Kabar duka Max Romeo telah dikonfirmasi oleh pihak keluarga lewat unggahan terbaru di akun media sosial Instagram sang musisi, @maxromeooficial pada Minggu, 13 April 2025.
"Dengan kesedihan yang mendalam, kami mengumumkan meninggalnya Max yang kami cintai. Kami sangat berterima kasih atas curahan cinta dan penghormatan, dan dengan hormat kami mohon privasi untuk saat ini. Legenda tidak pernah mati," tulis pihak keluarga di akun Instagram pribadi @maxromeoofficial pada Minggu, 13 April 2025.
Max Romeo sendiri berhasil meraih popularitas sebagai musisi reggae lewat lagu hitnya yang dikenal provokatif bertajuk "Wet Dream". Dirilis pada akhir 1960-an, lagu tersebut sempat menuai kontroversi hingga dilarang diputar oleh BBC karena dianggap terlalu vulgar untuk siaran publik.
Namun, larangan itu justru malah membawa lagu "Wet Dream" menjadi sorotan dan populer di Inggris saat itu. Bahkan, "Wet Dream" berhasil bertahan di tangga lagu UK Top 10 Single selama 25 minggu. Prestasi tersebut sekaligus mengukuhkan nama Max Romeo sebagai musisi reggae paling dikenal di dunia selain Bob Marley.
Baca juga: Nagita Slavina Buat Ajang Pencarian Bakat untuk Anak-Anak |
Profil Max Romeo
Max Romeo lahir dengan nama asli Maxwell Livingston Smith pada tahun 1944 di Paroki Saint Ann, Jamaika. Max muda pun memulai perjalanan karier bermusiknya di Kingston sebagai vokalis utama dari grup vokal The Emotions pada tahun 1965. Seiring berjalannya waktu, musik Max pun berkembang menjadi suara khas dari gerakan demokrasi sosial di Jamaika pada era 1970-an.

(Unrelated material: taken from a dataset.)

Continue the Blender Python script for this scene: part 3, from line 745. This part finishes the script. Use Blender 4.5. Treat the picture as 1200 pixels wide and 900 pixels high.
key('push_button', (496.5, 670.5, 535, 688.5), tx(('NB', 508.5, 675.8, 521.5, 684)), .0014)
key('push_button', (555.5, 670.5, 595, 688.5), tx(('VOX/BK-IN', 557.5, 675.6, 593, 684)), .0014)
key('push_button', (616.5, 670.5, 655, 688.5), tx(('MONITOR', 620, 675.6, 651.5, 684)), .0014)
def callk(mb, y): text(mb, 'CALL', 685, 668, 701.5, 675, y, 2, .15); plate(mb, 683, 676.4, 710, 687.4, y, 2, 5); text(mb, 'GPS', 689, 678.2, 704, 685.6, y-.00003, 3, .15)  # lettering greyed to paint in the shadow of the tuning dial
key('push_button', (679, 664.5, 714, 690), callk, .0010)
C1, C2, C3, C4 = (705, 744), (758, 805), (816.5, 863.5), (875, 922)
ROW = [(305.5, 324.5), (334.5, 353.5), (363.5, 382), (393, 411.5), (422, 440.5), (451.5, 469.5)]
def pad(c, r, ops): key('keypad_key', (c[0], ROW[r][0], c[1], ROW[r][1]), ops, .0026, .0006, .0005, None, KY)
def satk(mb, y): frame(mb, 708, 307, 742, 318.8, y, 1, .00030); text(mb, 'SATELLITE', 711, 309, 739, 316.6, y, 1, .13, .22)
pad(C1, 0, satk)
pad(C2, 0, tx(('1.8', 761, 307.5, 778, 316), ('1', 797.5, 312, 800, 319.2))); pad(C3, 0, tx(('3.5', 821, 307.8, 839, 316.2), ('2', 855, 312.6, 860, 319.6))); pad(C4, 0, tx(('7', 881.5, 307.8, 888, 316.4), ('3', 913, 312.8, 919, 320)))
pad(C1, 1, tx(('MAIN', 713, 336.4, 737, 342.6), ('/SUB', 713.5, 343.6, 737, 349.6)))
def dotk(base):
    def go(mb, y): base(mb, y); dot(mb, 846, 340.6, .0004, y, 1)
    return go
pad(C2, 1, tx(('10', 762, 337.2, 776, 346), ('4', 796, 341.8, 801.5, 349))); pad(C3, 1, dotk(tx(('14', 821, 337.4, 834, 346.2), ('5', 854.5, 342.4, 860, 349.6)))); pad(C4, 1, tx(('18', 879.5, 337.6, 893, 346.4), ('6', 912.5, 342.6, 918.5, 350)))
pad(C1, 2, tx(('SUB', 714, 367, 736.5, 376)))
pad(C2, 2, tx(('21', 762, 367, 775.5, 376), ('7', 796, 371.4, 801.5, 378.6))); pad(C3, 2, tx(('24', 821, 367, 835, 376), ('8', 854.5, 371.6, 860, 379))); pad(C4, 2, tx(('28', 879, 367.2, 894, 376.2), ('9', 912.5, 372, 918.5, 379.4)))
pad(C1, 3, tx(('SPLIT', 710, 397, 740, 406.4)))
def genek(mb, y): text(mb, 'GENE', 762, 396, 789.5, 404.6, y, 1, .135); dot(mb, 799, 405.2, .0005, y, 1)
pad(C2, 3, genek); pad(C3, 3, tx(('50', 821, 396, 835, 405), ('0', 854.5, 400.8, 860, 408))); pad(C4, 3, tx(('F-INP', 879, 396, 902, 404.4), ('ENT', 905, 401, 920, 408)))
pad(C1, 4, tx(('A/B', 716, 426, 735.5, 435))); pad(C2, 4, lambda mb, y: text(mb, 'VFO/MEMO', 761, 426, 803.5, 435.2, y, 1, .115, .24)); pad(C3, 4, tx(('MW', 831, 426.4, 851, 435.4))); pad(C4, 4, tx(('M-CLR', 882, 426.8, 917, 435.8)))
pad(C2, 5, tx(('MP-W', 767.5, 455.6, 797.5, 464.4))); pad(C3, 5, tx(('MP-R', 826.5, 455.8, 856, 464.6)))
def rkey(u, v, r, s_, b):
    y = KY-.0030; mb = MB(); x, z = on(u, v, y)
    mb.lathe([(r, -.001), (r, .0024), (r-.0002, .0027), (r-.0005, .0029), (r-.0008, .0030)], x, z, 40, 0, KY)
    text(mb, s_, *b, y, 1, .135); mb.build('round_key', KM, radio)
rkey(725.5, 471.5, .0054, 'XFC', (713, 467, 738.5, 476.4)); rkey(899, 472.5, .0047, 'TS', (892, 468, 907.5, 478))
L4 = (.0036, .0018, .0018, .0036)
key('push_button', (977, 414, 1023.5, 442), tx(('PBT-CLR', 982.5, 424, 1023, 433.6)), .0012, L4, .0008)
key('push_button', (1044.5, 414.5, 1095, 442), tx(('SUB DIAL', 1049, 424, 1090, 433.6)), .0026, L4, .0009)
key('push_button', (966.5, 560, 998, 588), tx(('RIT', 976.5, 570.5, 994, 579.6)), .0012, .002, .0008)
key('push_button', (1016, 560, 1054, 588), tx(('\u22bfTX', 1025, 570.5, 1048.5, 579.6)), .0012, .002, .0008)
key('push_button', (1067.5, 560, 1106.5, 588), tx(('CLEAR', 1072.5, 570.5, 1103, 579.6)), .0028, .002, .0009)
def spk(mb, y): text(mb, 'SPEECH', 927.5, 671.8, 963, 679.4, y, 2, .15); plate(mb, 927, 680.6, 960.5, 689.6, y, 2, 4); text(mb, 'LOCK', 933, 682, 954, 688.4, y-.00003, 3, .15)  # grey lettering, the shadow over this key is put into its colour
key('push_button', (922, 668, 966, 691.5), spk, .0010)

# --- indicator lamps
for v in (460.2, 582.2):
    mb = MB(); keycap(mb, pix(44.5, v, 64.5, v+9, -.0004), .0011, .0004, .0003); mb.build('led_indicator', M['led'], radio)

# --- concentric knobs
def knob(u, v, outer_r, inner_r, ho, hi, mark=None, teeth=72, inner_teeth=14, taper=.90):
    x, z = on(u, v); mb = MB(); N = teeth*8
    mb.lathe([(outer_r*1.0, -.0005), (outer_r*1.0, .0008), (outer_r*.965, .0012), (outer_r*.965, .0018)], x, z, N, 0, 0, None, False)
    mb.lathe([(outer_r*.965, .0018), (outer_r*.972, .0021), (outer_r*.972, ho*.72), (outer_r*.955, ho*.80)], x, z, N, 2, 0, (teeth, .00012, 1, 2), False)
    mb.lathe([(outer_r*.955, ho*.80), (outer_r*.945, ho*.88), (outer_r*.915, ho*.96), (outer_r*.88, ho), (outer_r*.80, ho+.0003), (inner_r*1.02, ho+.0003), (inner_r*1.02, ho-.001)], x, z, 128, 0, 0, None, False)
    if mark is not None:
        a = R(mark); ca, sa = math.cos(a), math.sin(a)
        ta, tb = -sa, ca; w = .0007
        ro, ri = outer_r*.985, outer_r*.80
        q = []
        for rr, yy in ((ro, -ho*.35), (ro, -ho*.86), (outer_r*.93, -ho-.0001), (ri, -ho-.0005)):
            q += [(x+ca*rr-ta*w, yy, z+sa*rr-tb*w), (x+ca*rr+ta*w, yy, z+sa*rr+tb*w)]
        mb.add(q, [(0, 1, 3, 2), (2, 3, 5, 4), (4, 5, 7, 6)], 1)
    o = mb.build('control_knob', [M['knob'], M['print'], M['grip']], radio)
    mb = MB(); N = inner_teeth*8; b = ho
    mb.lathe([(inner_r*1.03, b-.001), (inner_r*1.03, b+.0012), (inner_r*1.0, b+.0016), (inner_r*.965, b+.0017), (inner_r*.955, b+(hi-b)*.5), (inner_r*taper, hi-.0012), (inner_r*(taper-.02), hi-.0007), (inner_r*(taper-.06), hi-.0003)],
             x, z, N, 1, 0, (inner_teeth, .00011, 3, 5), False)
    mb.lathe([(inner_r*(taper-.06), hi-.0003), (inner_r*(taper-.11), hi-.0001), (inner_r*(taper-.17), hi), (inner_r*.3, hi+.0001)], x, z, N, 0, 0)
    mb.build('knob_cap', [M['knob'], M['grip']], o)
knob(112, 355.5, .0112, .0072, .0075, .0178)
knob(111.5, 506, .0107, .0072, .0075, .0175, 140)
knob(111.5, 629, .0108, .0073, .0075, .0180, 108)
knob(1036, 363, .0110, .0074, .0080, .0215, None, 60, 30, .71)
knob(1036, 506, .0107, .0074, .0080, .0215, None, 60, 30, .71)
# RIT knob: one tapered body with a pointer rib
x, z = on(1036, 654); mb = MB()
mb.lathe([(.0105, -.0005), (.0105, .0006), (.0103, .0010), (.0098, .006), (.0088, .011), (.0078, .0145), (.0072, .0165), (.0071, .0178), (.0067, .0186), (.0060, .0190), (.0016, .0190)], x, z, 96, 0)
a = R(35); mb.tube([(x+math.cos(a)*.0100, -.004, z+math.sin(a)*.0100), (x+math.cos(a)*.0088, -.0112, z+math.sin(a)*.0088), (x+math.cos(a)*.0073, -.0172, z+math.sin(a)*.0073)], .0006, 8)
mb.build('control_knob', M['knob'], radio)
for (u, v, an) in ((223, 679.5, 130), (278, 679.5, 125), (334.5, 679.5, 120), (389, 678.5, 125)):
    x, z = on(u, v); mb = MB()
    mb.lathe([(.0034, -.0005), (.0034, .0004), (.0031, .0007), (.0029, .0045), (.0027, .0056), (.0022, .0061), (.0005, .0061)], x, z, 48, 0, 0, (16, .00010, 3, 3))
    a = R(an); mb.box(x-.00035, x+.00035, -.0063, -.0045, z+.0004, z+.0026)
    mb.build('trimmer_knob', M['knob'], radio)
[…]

Tak hanya dikenal lewat lagu-lagunya yang kontroversial, Max Romeo juga tercatat pernah berkontribusi dalam ranah politik. Lagu miliknya yang berjudul "Let the Power Fall" sempat dijadikan lagu kampanye oleh Partai Nasional Rakyat Jamaika (People’s National Party) dalam pemilihan umum tahun 1972.
Karier Max Romeo terus menanjak, dan pada tahun 1976 ia berhasil menjalin kerja sama dengan label musik ternama Island Records untuk merilis album War Ina Babylon (1976)
Album ini diproduseri oleh maestro dub Lee "Scratch" Perry dan didukung oleh band legendaris The Upsetters. War Ina Babylon tak hanya mendapat pujian kritis, tetapi juga dianggap sebagai salah satu mahakarya dari era roots reggae, sekaligus menjadi tonggak penting dalam perkembangan musik Jamaika di kancah musik internasional.